▶

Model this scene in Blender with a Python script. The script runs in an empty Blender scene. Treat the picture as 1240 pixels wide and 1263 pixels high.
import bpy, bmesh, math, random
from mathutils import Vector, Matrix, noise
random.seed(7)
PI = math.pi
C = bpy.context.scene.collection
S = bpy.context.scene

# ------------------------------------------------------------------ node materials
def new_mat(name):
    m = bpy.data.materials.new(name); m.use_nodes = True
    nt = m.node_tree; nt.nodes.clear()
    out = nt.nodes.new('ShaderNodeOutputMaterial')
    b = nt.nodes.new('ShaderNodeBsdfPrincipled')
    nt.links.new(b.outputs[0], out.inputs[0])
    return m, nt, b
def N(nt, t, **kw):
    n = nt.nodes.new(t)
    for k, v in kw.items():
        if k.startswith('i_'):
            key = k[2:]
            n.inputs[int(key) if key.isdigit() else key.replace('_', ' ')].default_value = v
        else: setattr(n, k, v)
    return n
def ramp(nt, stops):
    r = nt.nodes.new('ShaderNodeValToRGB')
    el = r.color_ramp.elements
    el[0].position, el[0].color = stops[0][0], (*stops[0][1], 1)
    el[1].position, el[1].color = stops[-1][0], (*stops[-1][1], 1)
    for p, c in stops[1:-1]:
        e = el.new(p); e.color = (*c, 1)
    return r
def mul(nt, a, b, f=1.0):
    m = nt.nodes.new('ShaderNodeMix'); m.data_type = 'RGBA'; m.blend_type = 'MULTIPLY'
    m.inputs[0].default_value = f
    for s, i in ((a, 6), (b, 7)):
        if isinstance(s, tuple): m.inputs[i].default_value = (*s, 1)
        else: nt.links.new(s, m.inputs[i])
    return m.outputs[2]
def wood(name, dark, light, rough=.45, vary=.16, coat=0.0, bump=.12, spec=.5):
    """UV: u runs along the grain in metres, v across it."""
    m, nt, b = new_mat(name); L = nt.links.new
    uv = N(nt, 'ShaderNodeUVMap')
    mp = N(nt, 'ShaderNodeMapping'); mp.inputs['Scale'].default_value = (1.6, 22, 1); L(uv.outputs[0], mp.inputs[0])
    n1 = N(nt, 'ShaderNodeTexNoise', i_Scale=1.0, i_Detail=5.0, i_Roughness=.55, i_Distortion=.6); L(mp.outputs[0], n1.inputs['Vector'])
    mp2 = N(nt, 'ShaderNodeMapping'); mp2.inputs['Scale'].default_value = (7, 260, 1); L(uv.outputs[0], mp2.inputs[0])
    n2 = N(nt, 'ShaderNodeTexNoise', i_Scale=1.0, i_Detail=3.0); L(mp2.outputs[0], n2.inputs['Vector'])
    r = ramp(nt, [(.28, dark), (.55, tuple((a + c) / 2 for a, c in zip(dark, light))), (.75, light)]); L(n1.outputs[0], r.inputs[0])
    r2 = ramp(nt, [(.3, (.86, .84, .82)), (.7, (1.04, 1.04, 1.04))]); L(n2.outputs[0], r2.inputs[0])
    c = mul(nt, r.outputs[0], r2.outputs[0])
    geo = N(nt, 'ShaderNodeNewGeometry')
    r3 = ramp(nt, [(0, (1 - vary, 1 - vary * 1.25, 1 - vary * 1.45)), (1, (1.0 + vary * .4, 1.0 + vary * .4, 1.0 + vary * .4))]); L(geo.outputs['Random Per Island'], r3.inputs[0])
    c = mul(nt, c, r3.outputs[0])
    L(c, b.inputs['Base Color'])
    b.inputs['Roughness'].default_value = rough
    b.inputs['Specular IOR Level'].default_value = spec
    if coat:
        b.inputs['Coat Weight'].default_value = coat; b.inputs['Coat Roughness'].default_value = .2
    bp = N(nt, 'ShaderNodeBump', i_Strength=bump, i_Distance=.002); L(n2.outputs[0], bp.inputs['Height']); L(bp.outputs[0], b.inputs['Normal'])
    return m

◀

• _The problem_: Verbatim output is expected for the lines from the start of the data to the line in which "S = bpy.context.scene" appears, both included.

• _Worked solution_:
Model this scene in Blender with a Python script. The script runs in an empty Blender scene. Treat the picture as 1240 pixels wide and 1263 pixels high.
import bpy, bmesh, math, random
from mathutils import Vector, Matrix, noise
random.seed(7)
PI = math.pi
C = bpy.context.scene.collection
S = bpy.context.scene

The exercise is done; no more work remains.